Damage is exchanged, then state-based effects and triggers happen as normal.
- At this point, Raving Dead is still in combat (and therefore, on the battlefield), and it just did damage to a player, so its triggered ability will trigger. Simple.
So, 3 out of 4 abilities worked as intended, but the quirk about how you have to attack or block before your creature is "animated" means that beginning-of-combat triggers don't apply.
Simpler readings
I think it's pretty clear from Rosewater's FAQ answers that the intent of the card is to let you throw your graveyards at each other in combat, and the fun thing about it is really, really treating them like they're on the battlefield for the duration of combat.
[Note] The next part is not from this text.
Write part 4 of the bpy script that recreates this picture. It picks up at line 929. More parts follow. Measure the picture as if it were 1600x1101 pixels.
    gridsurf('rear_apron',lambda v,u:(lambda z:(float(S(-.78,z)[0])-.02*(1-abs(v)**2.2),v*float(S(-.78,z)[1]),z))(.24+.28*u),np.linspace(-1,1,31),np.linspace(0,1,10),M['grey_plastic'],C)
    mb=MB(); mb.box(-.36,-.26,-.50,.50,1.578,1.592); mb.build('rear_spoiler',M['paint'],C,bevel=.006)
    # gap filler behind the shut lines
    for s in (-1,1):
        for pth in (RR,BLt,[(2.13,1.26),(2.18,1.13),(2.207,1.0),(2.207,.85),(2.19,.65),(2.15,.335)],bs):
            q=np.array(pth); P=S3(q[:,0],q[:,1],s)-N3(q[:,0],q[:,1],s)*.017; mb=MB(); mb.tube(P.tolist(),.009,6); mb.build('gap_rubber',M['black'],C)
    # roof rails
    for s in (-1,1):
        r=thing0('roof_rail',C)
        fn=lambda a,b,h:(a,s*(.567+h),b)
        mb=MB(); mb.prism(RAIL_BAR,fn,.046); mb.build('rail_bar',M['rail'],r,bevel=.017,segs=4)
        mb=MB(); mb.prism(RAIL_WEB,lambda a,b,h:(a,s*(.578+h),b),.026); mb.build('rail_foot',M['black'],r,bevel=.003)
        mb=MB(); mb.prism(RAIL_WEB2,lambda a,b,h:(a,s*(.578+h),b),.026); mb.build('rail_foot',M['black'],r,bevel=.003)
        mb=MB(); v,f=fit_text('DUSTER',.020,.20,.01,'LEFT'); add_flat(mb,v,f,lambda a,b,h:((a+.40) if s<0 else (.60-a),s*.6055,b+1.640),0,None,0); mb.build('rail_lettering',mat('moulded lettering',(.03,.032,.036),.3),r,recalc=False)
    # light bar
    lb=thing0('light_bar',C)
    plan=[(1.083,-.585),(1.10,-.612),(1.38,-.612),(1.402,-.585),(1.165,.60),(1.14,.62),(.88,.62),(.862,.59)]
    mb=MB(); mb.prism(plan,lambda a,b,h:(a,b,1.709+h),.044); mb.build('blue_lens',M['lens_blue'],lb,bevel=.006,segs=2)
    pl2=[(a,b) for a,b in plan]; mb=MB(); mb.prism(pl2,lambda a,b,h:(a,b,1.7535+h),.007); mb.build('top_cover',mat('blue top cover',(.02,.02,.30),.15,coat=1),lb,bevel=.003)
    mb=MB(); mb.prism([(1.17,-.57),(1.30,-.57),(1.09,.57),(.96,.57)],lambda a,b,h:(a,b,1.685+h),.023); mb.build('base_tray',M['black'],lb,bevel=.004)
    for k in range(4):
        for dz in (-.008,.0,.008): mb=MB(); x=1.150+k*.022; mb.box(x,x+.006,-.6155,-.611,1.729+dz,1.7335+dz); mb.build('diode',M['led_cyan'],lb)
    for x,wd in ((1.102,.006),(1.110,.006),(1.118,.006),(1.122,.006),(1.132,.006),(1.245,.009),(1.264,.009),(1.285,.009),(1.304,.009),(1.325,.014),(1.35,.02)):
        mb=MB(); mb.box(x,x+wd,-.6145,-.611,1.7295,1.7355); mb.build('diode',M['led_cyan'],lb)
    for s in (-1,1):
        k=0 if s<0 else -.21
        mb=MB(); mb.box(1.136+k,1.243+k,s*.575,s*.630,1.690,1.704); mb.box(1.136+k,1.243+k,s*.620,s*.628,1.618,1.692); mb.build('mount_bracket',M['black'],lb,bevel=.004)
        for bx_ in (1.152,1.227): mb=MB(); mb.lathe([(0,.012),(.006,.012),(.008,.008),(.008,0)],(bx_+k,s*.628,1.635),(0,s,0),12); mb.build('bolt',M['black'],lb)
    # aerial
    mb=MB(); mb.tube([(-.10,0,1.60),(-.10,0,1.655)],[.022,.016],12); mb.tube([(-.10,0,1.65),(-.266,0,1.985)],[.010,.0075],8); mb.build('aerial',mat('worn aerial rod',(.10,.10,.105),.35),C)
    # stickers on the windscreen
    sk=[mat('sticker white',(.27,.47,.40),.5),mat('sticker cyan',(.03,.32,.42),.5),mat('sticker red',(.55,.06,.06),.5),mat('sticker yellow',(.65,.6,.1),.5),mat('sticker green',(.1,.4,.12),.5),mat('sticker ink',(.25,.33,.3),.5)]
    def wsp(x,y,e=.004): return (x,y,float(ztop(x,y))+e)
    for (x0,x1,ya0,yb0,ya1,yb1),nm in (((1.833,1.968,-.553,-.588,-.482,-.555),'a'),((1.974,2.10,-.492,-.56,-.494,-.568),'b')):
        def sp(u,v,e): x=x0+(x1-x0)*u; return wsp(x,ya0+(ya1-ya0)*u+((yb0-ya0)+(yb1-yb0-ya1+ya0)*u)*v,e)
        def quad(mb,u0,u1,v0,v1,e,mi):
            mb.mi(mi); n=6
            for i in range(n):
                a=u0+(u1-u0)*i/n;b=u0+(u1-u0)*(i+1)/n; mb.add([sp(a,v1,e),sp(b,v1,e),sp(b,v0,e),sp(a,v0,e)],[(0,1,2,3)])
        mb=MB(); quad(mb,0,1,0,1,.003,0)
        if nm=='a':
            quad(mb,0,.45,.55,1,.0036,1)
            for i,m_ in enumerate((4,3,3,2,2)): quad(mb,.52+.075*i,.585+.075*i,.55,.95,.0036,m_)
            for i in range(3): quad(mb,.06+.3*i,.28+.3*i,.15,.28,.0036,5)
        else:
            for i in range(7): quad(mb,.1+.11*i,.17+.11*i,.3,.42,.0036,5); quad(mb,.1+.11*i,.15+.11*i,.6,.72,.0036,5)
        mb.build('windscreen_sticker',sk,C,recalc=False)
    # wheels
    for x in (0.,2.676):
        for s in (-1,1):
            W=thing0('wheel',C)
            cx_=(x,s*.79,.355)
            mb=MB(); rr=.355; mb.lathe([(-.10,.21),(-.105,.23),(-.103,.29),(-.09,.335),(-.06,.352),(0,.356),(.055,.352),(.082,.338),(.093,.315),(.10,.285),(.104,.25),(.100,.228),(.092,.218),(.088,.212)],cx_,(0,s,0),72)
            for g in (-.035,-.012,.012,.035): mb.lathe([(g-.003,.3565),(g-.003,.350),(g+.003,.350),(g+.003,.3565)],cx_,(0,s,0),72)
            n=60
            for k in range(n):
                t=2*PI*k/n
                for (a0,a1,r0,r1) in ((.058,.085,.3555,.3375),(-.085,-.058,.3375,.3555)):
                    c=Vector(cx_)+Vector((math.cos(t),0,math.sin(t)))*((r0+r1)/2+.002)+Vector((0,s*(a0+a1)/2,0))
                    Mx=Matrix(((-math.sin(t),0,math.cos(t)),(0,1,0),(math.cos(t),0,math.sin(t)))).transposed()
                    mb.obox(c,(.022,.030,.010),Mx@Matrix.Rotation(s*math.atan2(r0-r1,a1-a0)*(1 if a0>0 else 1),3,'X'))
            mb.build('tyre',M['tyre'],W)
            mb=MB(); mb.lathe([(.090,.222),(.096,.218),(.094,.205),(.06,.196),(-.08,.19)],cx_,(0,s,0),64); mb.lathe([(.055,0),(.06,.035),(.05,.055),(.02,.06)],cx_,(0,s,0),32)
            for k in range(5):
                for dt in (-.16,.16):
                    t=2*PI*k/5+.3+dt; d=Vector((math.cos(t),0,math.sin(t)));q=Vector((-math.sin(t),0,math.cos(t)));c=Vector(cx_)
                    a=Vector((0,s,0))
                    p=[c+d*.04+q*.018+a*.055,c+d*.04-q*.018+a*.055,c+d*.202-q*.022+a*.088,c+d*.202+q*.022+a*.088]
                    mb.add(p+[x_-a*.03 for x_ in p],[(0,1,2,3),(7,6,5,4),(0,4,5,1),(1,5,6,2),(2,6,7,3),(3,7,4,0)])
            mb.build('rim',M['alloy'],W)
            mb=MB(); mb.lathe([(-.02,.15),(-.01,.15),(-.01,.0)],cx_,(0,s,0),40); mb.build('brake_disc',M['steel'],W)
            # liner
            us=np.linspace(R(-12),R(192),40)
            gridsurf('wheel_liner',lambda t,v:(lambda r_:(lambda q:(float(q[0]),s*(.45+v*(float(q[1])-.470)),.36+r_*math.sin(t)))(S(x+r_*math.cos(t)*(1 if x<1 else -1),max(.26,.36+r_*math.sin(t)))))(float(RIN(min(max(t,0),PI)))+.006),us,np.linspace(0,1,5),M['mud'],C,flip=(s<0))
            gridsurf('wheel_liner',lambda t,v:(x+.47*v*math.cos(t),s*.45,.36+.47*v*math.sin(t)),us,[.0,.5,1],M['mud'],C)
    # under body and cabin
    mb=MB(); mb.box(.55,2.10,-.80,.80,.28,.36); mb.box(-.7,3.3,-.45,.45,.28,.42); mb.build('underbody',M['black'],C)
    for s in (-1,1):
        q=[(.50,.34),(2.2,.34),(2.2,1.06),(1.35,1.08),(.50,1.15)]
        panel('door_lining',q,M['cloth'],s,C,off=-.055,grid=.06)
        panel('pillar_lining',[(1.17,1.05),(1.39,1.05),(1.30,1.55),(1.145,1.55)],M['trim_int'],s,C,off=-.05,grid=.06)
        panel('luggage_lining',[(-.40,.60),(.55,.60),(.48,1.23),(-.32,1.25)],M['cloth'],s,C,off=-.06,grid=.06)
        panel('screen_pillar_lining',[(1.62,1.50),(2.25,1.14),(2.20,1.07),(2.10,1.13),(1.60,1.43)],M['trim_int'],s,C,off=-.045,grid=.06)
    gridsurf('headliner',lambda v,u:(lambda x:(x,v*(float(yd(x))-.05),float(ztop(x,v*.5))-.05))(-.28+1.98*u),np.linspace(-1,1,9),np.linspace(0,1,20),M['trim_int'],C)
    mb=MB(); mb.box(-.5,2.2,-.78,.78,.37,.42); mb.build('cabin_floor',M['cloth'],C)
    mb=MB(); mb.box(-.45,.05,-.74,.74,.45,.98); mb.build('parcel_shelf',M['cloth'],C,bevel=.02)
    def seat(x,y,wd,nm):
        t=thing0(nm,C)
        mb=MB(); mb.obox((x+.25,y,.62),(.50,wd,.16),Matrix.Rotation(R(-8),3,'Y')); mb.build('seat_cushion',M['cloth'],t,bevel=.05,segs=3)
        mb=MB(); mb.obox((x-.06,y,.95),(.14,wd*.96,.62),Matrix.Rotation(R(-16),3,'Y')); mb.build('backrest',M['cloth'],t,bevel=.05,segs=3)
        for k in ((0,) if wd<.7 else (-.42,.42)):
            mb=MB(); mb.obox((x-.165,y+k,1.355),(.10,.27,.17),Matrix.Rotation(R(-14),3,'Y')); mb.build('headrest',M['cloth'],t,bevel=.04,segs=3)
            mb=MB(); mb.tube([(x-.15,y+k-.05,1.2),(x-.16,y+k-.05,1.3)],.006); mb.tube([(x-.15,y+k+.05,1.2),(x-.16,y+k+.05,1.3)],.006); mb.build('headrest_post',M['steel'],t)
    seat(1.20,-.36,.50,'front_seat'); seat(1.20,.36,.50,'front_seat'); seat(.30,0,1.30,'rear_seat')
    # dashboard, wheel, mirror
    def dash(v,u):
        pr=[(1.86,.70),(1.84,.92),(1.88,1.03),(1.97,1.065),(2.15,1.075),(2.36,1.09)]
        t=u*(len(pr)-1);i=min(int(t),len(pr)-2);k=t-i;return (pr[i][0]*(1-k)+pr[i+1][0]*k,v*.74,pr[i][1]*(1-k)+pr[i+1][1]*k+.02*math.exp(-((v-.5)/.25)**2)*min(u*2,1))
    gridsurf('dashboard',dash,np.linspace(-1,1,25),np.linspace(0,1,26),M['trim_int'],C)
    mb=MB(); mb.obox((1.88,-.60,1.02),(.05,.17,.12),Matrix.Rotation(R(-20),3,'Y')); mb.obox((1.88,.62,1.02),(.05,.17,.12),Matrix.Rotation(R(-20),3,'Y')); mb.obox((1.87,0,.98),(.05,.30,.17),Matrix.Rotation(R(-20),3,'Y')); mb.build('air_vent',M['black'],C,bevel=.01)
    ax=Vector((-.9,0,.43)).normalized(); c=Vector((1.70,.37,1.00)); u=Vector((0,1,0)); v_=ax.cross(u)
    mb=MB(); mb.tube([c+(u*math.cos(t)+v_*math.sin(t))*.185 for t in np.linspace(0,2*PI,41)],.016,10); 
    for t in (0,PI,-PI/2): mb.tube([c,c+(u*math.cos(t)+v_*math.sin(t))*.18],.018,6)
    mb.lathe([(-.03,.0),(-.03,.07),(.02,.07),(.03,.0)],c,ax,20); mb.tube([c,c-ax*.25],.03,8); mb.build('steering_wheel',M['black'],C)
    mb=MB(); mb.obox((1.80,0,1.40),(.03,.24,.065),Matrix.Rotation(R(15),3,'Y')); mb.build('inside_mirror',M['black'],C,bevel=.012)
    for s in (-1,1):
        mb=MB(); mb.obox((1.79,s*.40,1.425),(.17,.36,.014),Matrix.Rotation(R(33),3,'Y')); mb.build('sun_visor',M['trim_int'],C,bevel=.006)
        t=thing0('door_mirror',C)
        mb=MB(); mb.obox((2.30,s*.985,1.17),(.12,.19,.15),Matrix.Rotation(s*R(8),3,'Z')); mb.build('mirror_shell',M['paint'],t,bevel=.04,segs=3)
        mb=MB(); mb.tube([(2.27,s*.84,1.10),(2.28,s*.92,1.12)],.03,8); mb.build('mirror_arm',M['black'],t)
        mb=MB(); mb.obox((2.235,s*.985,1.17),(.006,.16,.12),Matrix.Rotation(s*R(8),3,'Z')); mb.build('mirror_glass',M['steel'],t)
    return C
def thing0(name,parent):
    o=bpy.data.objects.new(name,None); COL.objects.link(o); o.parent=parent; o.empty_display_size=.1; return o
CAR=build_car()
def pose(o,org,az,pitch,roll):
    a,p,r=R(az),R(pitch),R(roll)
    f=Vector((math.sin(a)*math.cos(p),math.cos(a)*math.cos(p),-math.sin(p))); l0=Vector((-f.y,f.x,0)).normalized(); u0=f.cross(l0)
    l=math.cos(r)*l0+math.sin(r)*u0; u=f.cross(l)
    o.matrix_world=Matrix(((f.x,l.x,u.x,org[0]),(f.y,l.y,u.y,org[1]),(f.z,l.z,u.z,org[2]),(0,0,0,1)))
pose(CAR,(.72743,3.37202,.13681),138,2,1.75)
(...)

I also think that, comparing the card text to the FAQ, it's clear that they struggled with a way to actually communicate that idea in Magic-legalese. Which is why the card actually says something very limited and most of the details about "you can use all your abilities and static effects apply and it's AWESOME!" are just in the FAQ.
In that light, I think it's reasonable to treat the Un-FAQ as not-quite-absolute, also. Just his best effort to communicate his vision using limited space and time, and likely only addressing the specific cases that came up during WotC's own design and playtesting.
If you feel like the best way to make sense of the card is to drop all these details about beginning of combat vs. declare attackers and just throw your graveyards at each other, I think it's reasonable to bend the normal flow of play and just say that abilities that technically trigger before a creature is "in combat" can still be used, as long as you triple-extra-promise that creature is actually going to attack or block later.
Basically, choose flavor-logic over rules-logic, if practical, because the rules-logic isn't going to hold perfectly anyway, and some of the corner cases that fall out (e.g. removing the randomness from Raving Dead) may actually end up rather unfun anyway.
(And if someone puts a Blazing Archon in their graveyard and says "now you can't attack me at all, MWAHAHA," go back to that overly literal section for the duration of that single argument.)